The build system could even be extended to handle WADs. It could expose actions to take when making changes to the repo in the form of Git hooks (for example: if it detects, upon commit, that the latest local release differs from what's in the sources it can automatically synchronize them before proceeding with the commit or it can cancel the commit and then prompt the user to take appropriate action). It opens up the possibility to expand the potential tool suite to include people's favorite IDEs. The possibilities are vast I feel.
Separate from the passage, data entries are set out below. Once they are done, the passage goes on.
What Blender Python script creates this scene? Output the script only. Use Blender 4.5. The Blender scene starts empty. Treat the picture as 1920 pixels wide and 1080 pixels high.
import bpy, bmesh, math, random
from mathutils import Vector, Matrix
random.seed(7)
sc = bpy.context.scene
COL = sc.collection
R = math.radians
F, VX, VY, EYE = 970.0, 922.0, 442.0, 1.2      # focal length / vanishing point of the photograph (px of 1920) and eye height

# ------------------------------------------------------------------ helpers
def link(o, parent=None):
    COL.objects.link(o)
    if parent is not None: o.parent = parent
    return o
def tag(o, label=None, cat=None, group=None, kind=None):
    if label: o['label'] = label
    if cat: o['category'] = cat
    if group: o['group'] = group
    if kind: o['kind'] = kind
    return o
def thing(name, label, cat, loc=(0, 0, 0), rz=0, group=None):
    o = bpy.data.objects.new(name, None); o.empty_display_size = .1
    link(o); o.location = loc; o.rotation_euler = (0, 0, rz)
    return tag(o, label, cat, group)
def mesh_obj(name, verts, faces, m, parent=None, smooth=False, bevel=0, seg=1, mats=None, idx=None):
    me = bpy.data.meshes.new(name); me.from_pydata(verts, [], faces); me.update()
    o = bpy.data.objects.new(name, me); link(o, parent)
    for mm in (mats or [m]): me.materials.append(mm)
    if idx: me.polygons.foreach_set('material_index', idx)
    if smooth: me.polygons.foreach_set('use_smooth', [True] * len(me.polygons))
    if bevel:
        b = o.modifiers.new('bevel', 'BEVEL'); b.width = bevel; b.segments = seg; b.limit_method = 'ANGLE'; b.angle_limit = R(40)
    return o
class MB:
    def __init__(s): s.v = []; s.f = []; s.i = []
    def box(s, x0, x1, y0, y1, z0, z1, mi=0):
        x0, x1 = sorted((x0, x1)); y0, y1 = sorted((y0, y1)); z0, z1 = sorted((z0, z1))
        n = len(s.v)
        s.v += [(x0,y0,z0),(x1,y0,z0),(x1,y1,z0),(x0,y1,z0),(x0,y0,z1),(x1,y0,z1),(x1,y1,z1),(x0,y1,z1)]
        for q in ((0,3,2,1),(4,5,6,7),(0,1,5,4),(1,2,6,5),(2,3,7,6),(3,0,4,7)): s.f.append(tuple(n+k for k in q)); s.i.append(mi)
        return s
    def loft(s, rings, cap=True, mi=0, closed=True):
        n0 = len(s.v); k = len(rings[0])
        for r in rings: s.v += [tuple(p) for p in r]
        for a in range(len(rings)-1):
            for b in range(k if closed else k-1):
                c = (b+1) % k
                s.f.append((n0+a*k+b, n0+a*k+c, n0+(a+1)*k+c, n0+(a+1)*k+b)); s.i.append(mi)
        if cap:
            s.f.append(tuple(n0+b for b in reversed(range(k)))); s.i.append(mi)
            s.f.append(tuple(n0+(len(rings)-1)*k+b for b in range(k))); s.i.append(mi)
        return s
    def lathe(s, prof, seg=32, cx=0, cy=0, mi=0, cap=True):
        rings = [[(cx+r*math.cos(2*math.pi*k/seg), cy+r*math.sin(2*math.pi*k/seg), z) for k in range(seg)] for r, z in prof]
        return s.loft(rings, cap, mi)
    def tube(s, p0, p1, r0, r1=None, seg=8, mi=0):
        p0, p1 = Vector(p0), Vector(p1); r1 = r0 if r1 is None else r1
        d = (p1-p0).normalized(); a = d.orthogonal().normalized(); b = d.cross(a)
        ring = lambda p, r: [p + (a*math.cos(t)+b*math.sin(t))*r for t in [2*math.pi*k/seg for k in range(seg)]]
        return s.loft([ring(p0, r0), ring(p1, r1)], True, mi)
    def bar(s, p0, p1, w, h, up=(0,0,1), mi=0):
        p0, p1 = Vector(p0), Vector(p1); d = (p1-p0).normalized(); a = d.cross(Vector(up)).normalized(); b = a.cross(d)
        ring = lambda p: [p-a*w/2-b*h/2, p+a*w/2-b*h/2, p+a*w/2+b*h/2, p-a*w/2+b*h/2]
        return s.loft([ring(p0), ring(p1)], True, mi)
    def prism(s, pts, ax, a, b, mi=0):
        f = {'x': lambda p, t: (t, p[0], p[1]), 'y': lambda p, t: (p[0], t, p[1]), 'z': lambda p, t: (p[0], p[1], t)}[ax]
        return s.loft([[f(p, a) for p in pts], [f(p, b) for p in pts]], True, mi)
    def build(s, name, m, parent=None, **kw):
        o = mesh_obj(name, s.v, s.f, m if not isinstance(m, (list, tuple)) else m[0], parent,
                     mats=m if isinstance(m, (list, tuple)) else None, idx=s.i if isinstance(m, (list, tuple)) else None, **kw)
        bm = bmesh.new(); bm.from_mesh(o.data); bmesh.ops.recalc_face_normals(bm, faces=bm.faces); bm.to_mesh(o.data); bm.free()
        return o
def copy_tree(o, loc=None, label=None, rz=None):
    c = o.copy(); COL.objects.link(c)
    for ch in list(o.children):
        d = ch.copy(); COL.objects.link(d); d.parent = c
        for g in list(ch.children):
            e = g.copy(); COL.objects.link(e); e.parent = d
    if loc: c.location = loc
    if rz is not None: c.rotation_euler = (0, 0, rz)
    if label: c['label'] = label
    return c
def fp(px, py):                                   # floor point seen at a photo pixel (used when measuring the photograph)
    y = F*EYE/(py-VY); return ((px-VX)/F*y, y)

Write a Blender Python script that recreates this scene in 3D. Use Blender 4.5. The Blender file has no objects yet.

To get a rough idea of what a workflow enabled by such a system could potentially look like you can check out the demo I've posted to YouTube: " DOOM Modding Tools: Source Controlled PK3 Build System? ".

In Conclusion...
I'd like to get some folks' opinions on this idea (whether it is worth the effort or necessary or even solves a problem in the first place, examples of existing efforts to achieve a similar goal, general questions and remarks, etc.)... and if you made it this far, I appreciate your time as well as any insights and/or advice that folks from the community may have to offer!

TL; DR...
I want to track my projects using source control but there are challenges associated with viewing/reviewing changes in GitHub as well as keeping changes between sources and releases in 1:1 sync; I want to know if there are existing solutions or general best practices to help with addressing/avoiding these issues (or whether I am simply hallucinating a problem); I've included a video demo which demonstrates what a solution could potentially look like; thanks!